Santa's Not Real

We've never made a big deal out of Santa. We stop to get our picture taken with the bearded man nearly every year. But we've never said, "Go tell Santa what you want." We've always told the boys that their gifts come from us instead of the man in the red suit.

Partly because we want them to remember the real reason for the season. But mostly because we want all the credit for the gifts. I'm kidding. Sort of.

Early in our parenting, we decided that we would never make a big deal out of Santa, because we felt silly telling our kids to believe in something that isn't true. For those families that present Santa as real, that's fine and dandy. No harsh feelings from me.

But just a couple of weeks ago, Jack was squealing, "Santa is coming and bringing me presents!" I looked at him in utter confusion, wondering how in the world he conjured up this idea, when we've always said the gifts come from us.

As he jumped up and down announcing Santa's upcoming arrival, I simply said, "Jack, Santa is not real." He quickly came down from cloud nine and said, "OH!"

Since that day, every Santa he sees in the neighbors' yards or in the stores, he proudly proclaims, "Santa's not real!" It's as if he feels privileged to be aware of something that most two year-olds don't know.

I know that the day is coming when a parent will slug me in the middle of Target as a result of my boys ruining their kids' Christmas. But I'm all about the truth.

Today was a close call on this topic. The boys and I went to see "Frosty" at Casa Manana this morning. A fun time was had by all.

The best part was when Santa entered the last scene. Most children were screaming, "Santa! Hi, Santa! Santa!"

My children screamed, "Santa's not real!"

I teach them well.

What about you? Will you be the parent who slaps me for instilling the truth so early? Or do you downplay the whole ordeal, as well? Or do you go all out while your kids are young?

4 comments:

Trixie Twatwaffle said...

Very funny you bring this up. Mark and I were just discussing this. He is of the feeling that he was completely destroyed that one year Santa was real and the next year he wasn't. He would prefer that we not teach Santa. I, on the other hand, love the joy and magic of Santa.

While we don't have kids yet, we are already planning for this. And honestly, I don't know what we will do.

Anonymous said...

I personally can't stand Santa, mainly becuase it tends to "replace" the purpose of celebrating Jesus' birth. But my husband did the whole Santa picture deal & has hinted he wants the same for our toddler.

So, I win the argument of not having anything "Santa-ish" in the home, but I do believe it would be futile to try & deny the guy "exists" in the sense that the red suit is everywhere this time of year.
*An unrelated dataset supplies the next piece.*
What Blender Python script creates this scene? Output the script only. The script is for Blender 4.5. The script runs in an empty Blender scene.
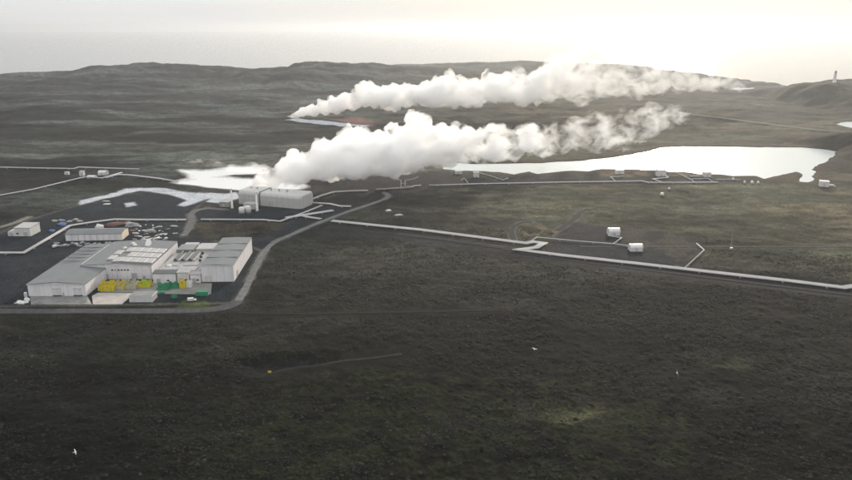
import bpy, bmesh, math, random
import numpy as np
from mathutils import Vector, Matrix
random.seed(7)
C = bpy.context.scene.collection
R = math.radians

# ------------------------------------------------------------------ camera maths (survey of the site)
F = 738.0; CH = 150.0; PT = R(16.1)
def at(px, py, z=0.0):
    """ground point seen at a photo pixel (852x480)"""
    u = (px-426)/F; v = (240-py)/F
    dz = -math.sin(PT)+v*math.cos(PT); t = (z-CH)/dz
    return Vector((u*t, (math.cos(PT)+v*math.sin(PT))*t, z))
def at_y(px, py, Y):
    """point at a known distance north"""
    u = (px-426)/F; v = (240-py)/F
    t = Y/(math.cos(PT)+v*math.sin(PT))
    return Vector((u*t, Y, CH+t*(-math.sin(PT)+v*math.cos(PT))))
def poly(pts): return [tuple(at(*p)[:2]) for p in pts]

# ------------------------------------------------------------------ materials
def mat(name):
    m = bpy.data.materials.new(name); m.use_nodes = True
    nt = m.node_tree; return m, nt, nt.nodes['Principled BSDF']
def N(nt, t, **kw):
    n = nt.nodes.new(t)
    for k, v in kw.items():
        if k in n.inputs: n.inputs[k].default_value = v
        else: setattr(n, k, v)
    return n
def L(nt, a, b): nt.links.new(a, b)
def ramp(nt, fac, stops):
    r = nt.nodes.new('ShaderNodeValToRGB'); e = r.color_ramp.elements
    while len(e) < len(stops): e.new(0.5)
    for i, (p, c) in enumerate(stops):
        e[i].position = p; e[i].color = (c, c, c, 1) if not hasattr(c, '__len__') else (*c, 1)
    L(nt, fac, r.inputs[0]); return r.outputs[0]
def mixc(nt, fac, a, b, mode='MIX'):
    m = nt.nodes.new('ShaderNodeMix'); m.data_type = 'RGBA'; m.blend_type = mode
    for s, v in ((0, fac), (6, a), (7, b)):
        if hasattr(v, 'node'): L(nt, v, m.inputs[s])
        else: m.inputs[s].default_value = v if s == 0 else (*v, 1)
    return m.outputs[2]
def simple(name, col, rough=.6, metal=0., dirt=.35, scale=.6, seams=None, streak=True):
    """painted or bare material with uneven weathering; seams = spacing of vertical cladding joints in metres"""
    m, nt, b = mat(name)
    tc = N(nt, 'ShaderNodeTexCoord')
    mp = N(nt, 'ShaderNodeMapping'); L(nt, tc.outputs['Object'], mp.inputs[0])
    mp.inputs['Scale'].default_value = (1, 1, .25 if streak else 1)
    n1 = N(nt, 'ShaderNodeTexNoise', Scale=scale, Detail=6., Roughness=.65); L(nt, mp.outputs[0], n1.inputs['Vector'])
    f = ramp(nt, n1.outputs[0], [(.35, 0.), (.75, 1.)])
    c = mixc(nt, f, col, tuple(x*(1-dirt) for x in col))
    if seams:
        sx = N(nt, 'ShaderNodeSeparateXYZ'); L(nt, tc.outputs['Object'], sx.inputs[0])
        ad = N(nt, 'ShaderNodeMath', operation='ADD'); L(nt, sx.outputs[0], ad.inputs[0]); L(nt, sx.outputs[1], ad.inputs[1])
        mo = N(nt, 'ShaderNodeMath', operation='PINGPONG'); L(nt, ad.outputs[0], mo.inputs[0]); mo.inputs[1].default_value = seams/2
        lt = N(nt, 'ShaderNodeMath', operation='LESS_THAN'); L(nt, mo.outputs[0], lt.inputs[0]); lt.inputs[1].default_value = .11
        c = mixc(nt, lt.outputs[0], c, tuple(x*.68 for x in col))
        fl = N(nt, 'ShaderNodeMath', operation='DIVIDE'); L(nt, ad.outputs[0], fl.inputs[0]); fl.inputs[1].default_value = seams
        fr = N(nt, 'ShaderNodeMath', operation='ROUND'); L(nt, fl.outputs[0], fr.inputs[0])
        wn = N(nt, 'ShaderNodeTexWhiteNoise', noise_dimensions='1D'); L(nt, fr.outputs[0], wn.inputs['W'])
        k = ramp(nt, wn.outputs[0], [(0., .94), (1., 1.)])
        c = mixc(nt, 1., c, k, 'MULTIPLY')
    L(nt, c, b.inputs['Base Color']); b.inputs['Roughness'].default_value = rough; b.inputs['Metallic'].default_value = metal
    return m
M = {}
M['clad'] = simple('white_cladding', (.74, .72, .74), .5, seams=4.6, dirt=.16, scale=.25)
M['clad_warm'] = simple('cream_cladding', (.66, .63, .60), .55, seams=6., dirt=.2)
M['plant_clad'] = simple('grey_profiled_steel', (.46, .46, .45), .5, seams=5.5, dirt=.15)
M['roof'] = simple('grey_roof_sheet', (.125, .138, .150), .5, dirt=.25, scale=.12, seams=3.2, streak=False)
M['roof_light'] = simple('pale_roof_sheet', (.33, .33, .335), .5, dirt=.35, scale=.2, seams=5., streak=False)
M['roof_mid'] = simple('mid_grey_roof_sheet', (.19, .20, .205), .5, dirt=.3, scale=.2, seams=4., streak=False)
M['roof_dark'] = simple('dark_roof_felt', (.07, .08, .09), .7, dirt=.3, scale=.3, streak=False)
M['panel'] = simple('pale_roof_panel', (.38, .38, .385), .5, dirt=.3, scale=.4, streak=False)
M['white'] = simple('white_paint', (.62, .62, .61), .45, dirt=.22, scale=.5)
M['pipe'] = simple('pipe_sheathing', (.44, .44, .44), .85, dirt=.22, scale=.12)
M['door'] = simple('roller_door_grey', (.40, .40, .41), .5, dirt=.2)
M['dark'] = simple('dark_steel', (.05, .055, .06), .5, dirt=.3)
M['concrete'] = simple('concrete', (.36, .35, .34), .8, dirt=.4, scale=.3, streak=False)
M['yellow'] = simple('yellow_plastic', (.62, .50, .02), .5, dirt=.3, scale=2.)
M['pale_yellow'] = simple('faded_yellow_plastic', (.46, .45, .32), .55, dirt=.3, scale=2.)
M['lime'] = simple('lime_plastic', (.42, .52, .03), .5, dirt=.3, scale=2.)
M['green'] = simple('green_plastic', (.02, .26, .12), .5, dirt=.35, scale=2.)
M['tub_white'] = simple('white_plastic', (.70, .72, .68), .5, dirt=.25, scale=2.)
M['blue'] = simple('blue_tarpaulin', (.05, .12, .30), .5, dirt=.3, scale=2.)
M['rust'] = simple('rusty_scrap', (.12, .055, .04), .8, dirt=.5, scale=1., streak=False)
M['scrap'] = simple('grey_scrap', (.30, .31, .30), .7, dirt=.6, scale=.9, streak=False)
M['glass'] = simple('window_glass', (.04, .05, .06), .12, dirt=.1)
M['cream'] = simple('gable_sunlight_tint', (.74, .66, .48), .5, dirt=.2)  # cream that paints sunlight onto the long shed's gable
M['gullw'] = simple('gull_white', (.8, .8, .8), .7, dirt=.05)
M['gullg'] = simple('gull_grey', (.45, .47, .5), .7, dirt=.1)
M['marker'] = simple('marker_yellow', (.70, .52, .05), .5, dirt=.2)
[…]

So, I would guess there will be a picture now & then of Santa with our kid, but that's about it.

I hadn't thought of what we'll actually say about the subject, other than, like you said, tell the truth - same goes for the Easter Bunny as well. Good subject to discuss!

Anonymous said...

We do Santa . . . our kids get to ask Santa for one gift every year. It's kind of their way of guaranteeing that they'll get the one thing they really want . . . of course we do explain that asking for a $300 ride-on Jeep from Santa probably isn't gonna happen - cuz there are all those kids, etc. etc. etc. But, they both do well. Like this year, Keira wanted ANOTHER doll stroller - a twin doll stroller. She already has 3 strollers - yes 3. She knows we won't buy her another one, so she asked Santa :-) She asked him for one last year, too - cuz she really wanted it.
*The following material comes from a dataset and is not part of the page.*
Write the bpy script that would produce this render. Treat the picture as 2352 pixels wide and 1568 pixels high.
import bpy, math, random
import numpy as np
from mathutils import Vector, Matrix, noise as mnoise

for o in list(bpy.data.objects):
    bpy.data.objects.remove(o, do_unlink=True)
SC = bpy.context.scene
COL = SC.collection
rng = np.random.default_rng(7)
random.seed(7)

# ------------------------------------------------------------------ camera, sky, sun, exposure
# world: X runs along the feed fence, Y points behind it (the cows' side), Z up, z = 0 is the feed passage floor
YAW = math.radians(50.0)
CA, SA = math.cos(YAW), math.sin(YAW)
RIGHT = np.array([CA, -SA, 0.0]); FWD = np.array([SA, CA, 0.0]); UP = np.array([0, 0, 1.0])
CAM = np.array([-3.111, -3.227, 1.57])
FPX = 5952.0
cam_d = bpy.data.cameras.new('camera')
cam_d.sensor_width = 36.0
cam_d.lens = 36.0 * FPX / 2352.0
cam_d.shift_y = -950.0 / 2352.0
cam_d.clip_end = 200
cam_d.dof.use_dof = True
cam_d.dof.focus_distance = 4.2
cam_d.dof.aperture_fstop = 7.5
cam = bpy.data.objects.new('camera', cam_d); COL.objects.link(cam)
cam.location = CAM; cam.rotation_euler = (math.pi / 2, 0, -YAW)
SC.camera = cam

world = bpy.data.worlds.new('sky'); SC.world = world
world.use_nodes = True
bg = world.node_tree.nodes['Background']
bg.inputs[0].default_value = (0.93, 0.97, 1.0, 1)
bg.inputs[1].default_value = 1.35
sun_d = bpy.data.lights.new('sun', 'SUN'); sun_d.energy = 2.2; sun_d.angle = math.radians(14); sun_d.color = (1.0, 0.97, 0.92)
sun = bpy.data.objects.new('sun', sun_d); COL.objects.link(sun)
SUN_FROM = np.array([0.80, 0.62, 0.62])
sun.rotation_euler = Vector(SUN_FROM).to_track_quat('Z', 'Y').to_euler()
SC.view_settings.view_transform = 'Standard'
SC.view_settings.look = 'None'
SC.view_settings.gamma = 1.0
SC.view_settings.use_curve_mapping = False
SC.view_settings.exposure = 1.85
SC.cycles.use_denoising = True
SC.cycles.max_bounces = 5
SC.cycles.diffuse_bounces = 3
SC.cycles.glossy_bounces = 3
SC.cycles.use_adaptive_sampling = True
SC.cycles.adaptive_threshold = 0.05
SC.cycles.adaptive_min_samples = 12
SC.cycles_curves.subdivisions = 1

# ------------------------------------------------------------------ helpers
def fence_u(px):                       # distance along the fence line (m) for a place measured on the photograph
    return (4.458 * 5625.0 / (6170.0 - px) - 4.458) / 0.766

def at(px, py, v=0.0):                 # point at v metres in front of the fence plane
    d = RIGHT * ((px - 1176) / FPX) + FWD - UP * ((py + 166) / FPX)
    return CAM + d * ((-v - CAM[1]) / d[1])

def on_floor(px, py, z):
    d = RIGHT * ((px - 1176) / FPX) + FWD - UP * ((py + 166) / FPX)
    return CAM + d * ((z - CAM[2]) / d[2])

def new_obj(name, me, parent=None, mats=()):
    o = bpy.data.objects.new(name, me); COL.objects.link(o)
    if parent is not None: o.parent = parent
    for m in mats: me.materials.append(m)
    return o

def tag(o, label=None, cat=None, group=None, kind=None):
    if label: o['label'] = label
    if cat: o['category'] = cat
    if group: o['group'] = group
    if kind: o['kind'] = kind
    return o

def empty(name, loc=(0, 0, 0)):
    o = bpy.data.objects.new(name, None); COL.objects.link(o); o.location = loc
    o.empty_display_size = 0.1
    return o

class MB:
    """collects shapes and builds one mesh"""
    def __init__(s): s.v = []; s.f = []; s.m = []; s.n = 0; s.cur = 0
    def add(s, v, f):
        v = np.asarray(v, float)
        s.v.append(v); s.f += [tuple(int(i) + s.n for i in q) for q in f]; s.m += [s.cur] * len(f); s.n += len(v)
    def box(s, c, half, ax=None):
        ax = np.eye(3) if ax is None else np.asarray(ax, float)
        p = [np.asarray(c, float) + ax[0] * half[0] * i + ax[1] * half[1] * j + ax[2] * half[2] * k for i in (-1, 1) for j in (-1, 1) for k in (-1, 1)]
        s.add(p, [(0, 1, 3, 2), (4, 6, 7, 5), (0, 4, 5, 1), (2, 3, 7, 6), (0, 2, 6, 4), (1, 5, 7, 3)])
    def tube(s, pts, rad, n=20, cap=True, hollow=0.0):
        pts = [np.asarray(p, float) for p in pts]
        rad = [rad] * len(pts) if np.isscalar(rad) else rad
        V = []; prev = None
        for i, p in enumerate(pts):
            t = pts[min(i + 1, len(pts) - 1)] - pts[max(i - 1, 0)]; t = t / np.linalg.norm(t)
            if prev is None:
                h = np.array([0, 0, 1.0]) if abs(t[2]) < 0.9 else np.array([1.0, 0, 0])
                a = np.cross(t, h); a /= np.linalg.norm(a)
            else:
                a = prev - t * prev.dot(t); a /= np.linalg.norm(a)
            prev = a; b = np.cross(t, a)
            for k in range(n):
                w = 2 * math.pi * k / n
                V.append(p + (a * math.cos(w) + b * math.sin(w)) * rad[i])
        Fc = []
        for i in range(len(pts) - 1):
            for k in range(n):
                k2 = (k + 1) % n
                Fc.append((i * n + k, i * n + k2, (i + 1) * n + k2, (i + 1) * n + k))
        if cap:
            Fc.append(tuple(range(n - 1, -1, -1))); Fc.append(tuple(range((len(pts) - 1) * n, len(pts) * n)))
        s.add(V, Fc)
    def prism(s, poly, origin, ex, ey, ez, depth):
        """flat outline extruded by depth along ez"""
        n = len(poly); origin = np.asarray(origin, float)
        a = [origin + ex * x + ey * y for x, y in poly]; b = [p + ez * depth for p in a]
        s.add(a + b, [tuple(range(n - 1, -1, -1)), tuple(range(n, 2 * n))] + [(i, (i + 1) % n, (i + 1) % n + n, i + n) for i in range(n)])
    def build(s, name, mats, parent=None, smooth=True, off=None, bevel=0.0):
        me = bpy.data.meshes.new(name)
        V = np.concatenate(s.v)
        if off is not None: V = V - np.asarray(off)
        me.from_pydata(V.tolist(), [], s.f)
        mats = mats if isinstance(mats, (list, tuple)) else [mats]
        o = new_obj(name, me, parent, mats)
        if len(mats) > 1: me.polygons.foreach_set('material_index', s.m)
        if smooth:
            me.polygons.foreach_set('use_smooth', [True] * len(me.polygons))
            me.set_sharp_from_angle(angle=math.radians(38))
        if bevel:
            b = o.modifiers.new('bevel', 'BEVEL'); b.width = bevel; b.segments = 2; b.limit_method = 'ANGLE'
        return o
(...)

I guess in our house, if you don't believe in Santa, he won't bring you that one gift . . . so even after they know better, my kids will still "believe" in Santa :-) I love the magic of Santa and Christmas. Even after all the teaching about the real reason for Christmas, it's fun to add that little bit of magic.
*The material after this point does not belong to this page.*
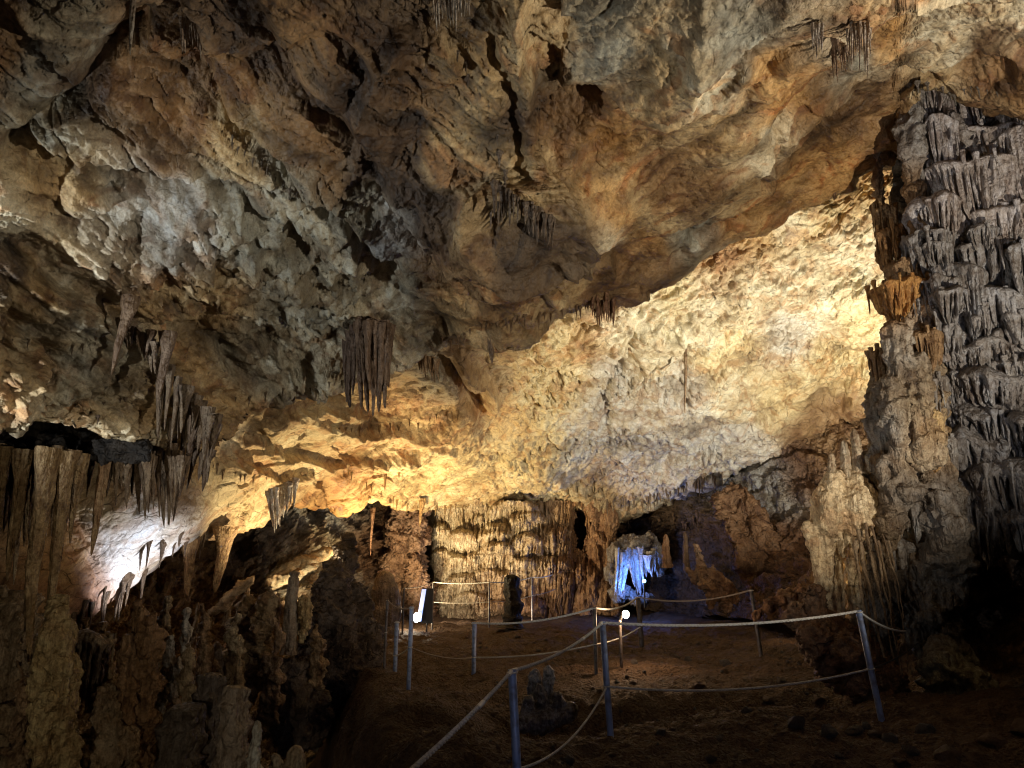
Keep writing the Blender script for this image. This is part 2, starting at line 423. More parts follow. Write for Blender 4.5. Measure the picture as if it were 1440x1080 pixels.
ROOF, G_ROOF, _, _ = sheet('cave_roof', -420, 1800, 1000, top_roof, lip, 500, d_roof, disp_roof,
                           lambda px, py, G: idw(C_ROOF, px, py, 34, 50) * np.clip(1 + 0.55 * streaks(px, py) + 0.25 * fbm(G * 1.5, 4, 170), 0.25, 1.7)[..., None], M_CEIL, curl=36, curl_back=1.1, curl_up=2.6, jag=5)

# ---- far roof: sloping bright rock behind the lip, down to the back wall
lip_hi = curve([(-100, 560), (60, 560), (140, 560), (250, 520), (345, 480), (430, 470), (560, 430), (690, 370), (860, 330), (1000, 260), (1160, 170), (1240, 90), (1500, 90)])
far_bot = curve([(-100, 905), (60, 885), (105, 872), (150, 838), (200, 800), (245, 762), (290, 758), (330, 748), (370, 727), (410, 700), (440, 712), (478, 716), (512, 690), (545, 704), (600, 718), (700, 720), (780, 712),
                 (850, 712), (900, 706), (950, 690), (1000, 668), (1060, 646), (1110, 622), (1170, 598), (1230, 566), (1500, 560)])
d_far = tps([(-100, 900, 11), (100, 870, 12), (180, 800, 13.0), (240, 700, 12.6), (60, 560, 12.5), (290, 750, 14.5), (340, 640, 14.5), (400, 580, 14.5), (400, 480, 14.4), (500, 600, 17), (410, 700, 16.5), (520, 690, 19.5),
             (600, 640, 20), (600, 718, 23), (620, 500, 16.0), (720, 600, 19.5), (720, 715, 24), (850, 712, 24.5), (860, 500, 17), (860, 340, 14.5), (1000, 450, 16.5), (1000, 270, 14.2), (1000, 600, 20.5), (1000, 668, 22),
             (1230, 240, 14.0), (1230, 420, 15.5), (1230, 560, 18.0), (1110, 620, 20.5), (1110, 500, 18.0), (1500, 560, 17), (1500, 100, 13.5), (560, 560, 17)])
F_FAR = [
    ([(320, 612), (400, 640), (470, 655), (540, 640), (600, 618), (700, 590)], 0.28, 8, 's'),
    ([(430, 590), (520, 606), (600, 600), (650, 570), (700, 580)], 0.3, 8, 's'),
    ([(300, 640), (360, 668), (420, 672), (440, 664)], 0.25, 8, 's'),
    ([(600, 490), (640, 520), (665, 560), (700, 585)], 0.5, 14, 'g'), ([(640, 480), (680, 530), (700, 585)], 0.4, 10, 's'),
    ([(840, 500), (900, 540), (960, 530), (1040, 500)], 0.3, 10, 'g'), ([(900, 430), (880, 500), (845, 560), (850, 620)], 0.3, 8, 'g'),
    ([(700, 640), (760, 650), (830, 700), (900, 700)], 0.2, 10, 's'),
    ([(1060, 380), (1110, 400), (1180, 395), (1230, 380)], 0.14, 6, 's'), ([(1000, 430), (1060, 400), (1140, 350)], 0.10, 8, 's'),
    ([(960, 460), (963, 520), (964, 580)], 0.25, 6, 'g'), ([(1110, 562), (1040, 600), (960, 640), (900, 660)], 0.3, 7, 'g'),
    ([(1220, 500), (1180, 560), (1130, 565)], 0.3, 9, 'g'), ([(870, 440), (930, 470), (990, 440)], 0.2, 10, 's'),
    ([(300, 560), (360, 570), (420, 552), (480, 556)], 0.24, 6, 'g'), ([(360, 600), (420, 585), (520, 575)], 0.2, 6, 's'),
    ([(200, 790), (240, 740), (235, 700)], 0.2, 8, 's'), ([(150, 690), (200, 700), (240, 680)], 0.35, 10, 'g'),
    ([(100, 720), (140, 760), (120, 860)], 0.3, 10, 'g'),
]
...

So I wouldn't slug you if your kids ruined it for my kids, but I would explain to my kids that if THEY think Santa is real, then he is.

http://www.commonmom.com

ohAmanda said...

I'm with you. I didn't believe in Santa when I was growing up and I certainly don't think I "missed out" on the magic of Christmas!

My daughter is almost 2. She calls Santa "Noah". I have honestly not even said the word "Santa" to her, because I don't want her running around yelling "Santa" all month. She's been excited about "Baby Je-dus" and that makes me happy! She'll know who Santa is soon enough. And we're having as much fun as the next kid. All without a screaming picture in an old man's lap.